Herod the not very Jewish king
The Romans installed Antipater the Idumaean as Roman governor of Judea (the Roman name for Judah), and later his son Herod the Great would become “king” – really, a vassal ruler obedient to Rome. In any case, Herod only gained control of Jerusalem in 37 or 36 B.C.E.
Under Herod’s rule Jerusalem was no capital of the Jews. Rather, Herod´s relationship with the city was complicated. He rebuilt the ancient capital of Israel, Samaria, which had competed with Jerusalem; also, near the Temple Mount in Jerusalem, Herod constructed the Tower of Antonia, from which a Roman garrison could be scrambled to the temple area in case of rioting.
In 66 C.E., the Jews revolted against the Romans, and gained control over Jerusalem. But Jewish dominance of the city was short-lived. In 70 C.E., General Titus invaded and demolished the entire city. It would remain in ruins for sixty years.
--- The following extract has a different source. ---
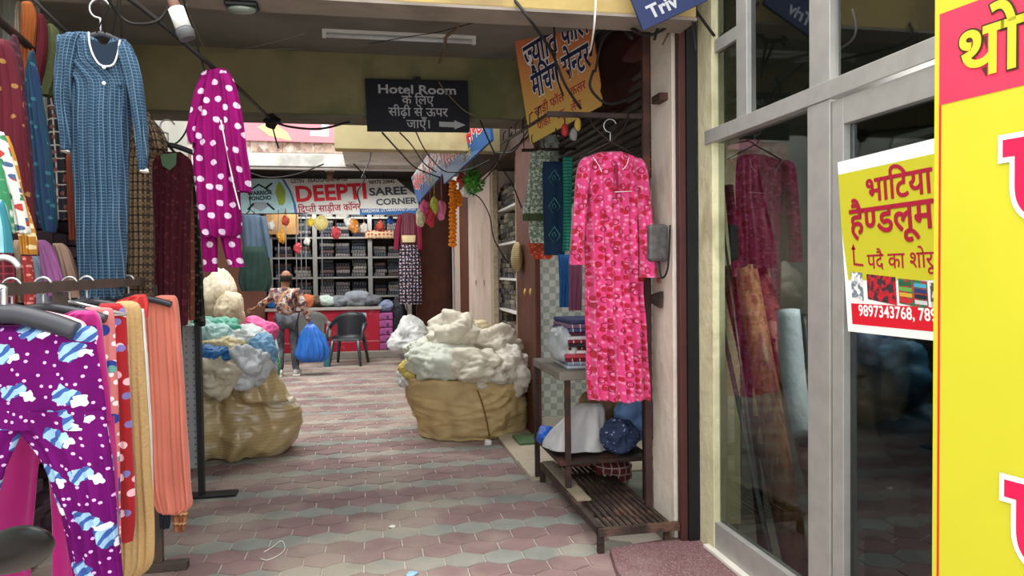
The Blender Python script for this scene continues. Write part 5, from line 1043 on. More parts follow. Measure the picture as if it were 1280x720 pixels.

Then in about 130 C.E., the Roman emperor Hadrian rebuilt Jerusalem – but as a new city, called Aelia Capitolina. This provoked another Jewish revolt, led by Bar Kokhba (132-135 C.E.). It too succeeded for a time but was ultimately crushed.
Jews would not be allowed into the city for nearly two centuries, during which time, Christianity began to rise.
Jerusalem would remain Christian until 614 B.C.E., when a Persian army butchered the Christians and burned churches. In 637, the Caliph accepted the Patriarch’s surrender and took command of the city.
Centuries later, in 1099 C.E. during the crusades, Jerusalem would pass back into Christian hands, but before in 1187 C.E. it returned to the Muslims. It would remain Ottoman until 1918, when the British and French captured Istanbul, the capital of the Ottoman Empire.
With that, the great Ottoman Empire fractured and Palestine – with Jerusalem – came under British rule. With Israel’s establishment in 1948, Jerusalem regained its status as capital of the Jews, at least that part under Israeli control. East Jerusalem was annexed in 1981. But in the 2,108 years that passed since the Maccabees made Jerusalem the capital of a politically independent state, until 1948 – while Jerusalem may have been where the Jewish heart lay, at no time was it the formal capital of the Jews.